Thursday, February 5, 2009

a slip down the cognitive development steps

Is it best to do the bulk of your research at the beginning, or the end of the writing process? What's the difference between "good" and "time-suck" research?
How much is enough, and how much is too much?

I have overdue fines at the library, so I have to avoid the librarians and use the crappy self-check machines every time I go. The problem is: I check out WAYYYY too many books about WAYYYY too many topics- all in the name of research- and then guiltily push them out of the way every damn day until I realize I've had them for a month and quick rush the whole stack back.

Fiction is so fun because it's an improvement on the truth. Research books are depressing, because they remind me the truth can only improve so much.

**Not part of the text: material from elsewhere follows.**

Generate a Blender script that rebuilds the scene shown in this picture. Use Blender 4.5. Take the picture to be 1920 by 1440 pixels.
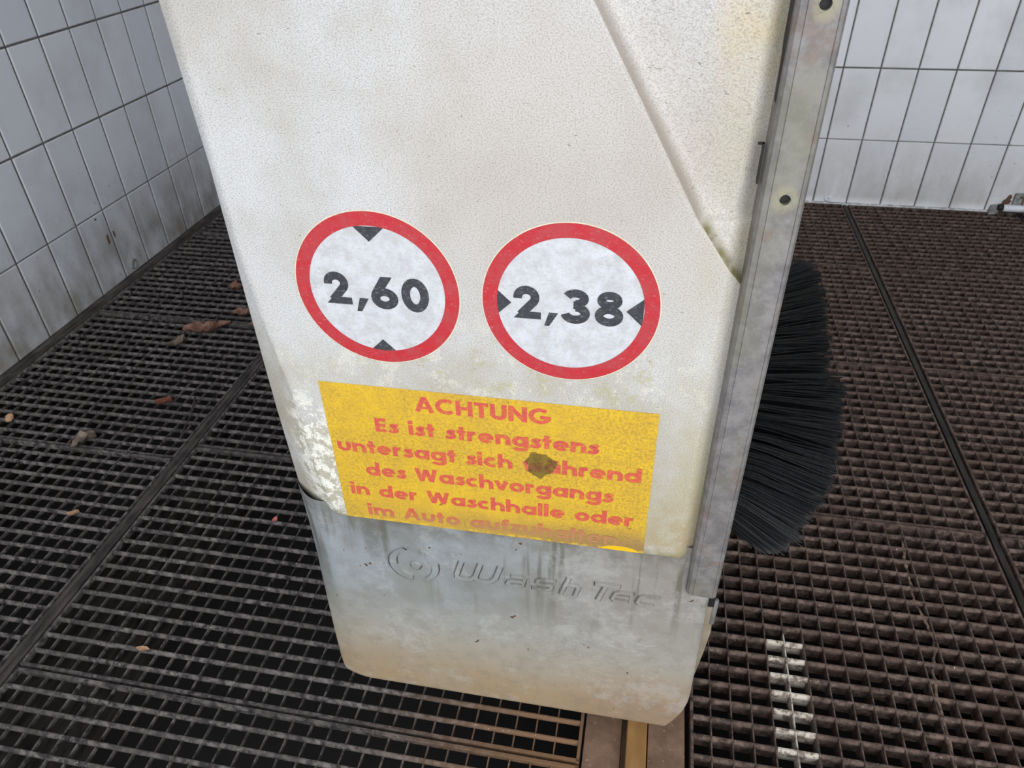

I still don't understand the line between fact and fiction, I guess- must have missed a cognitive development step somewhere- so it's incredibly difficult to know where the truth is necessary.
(By "truth" I mean facts, not authenticity).

My current "solution": I check out a zillion research books, become overwhelmed by the ocean of facts, and end up making everything up anyway.

But I can't afford all these overdue fees anymore, and sometimes making stuff up isn't fiction, it's lying or casting aspirsions, or being straight-up wrong. So, something's got to change.

How do you research? When do you research? How much time do you spend researching?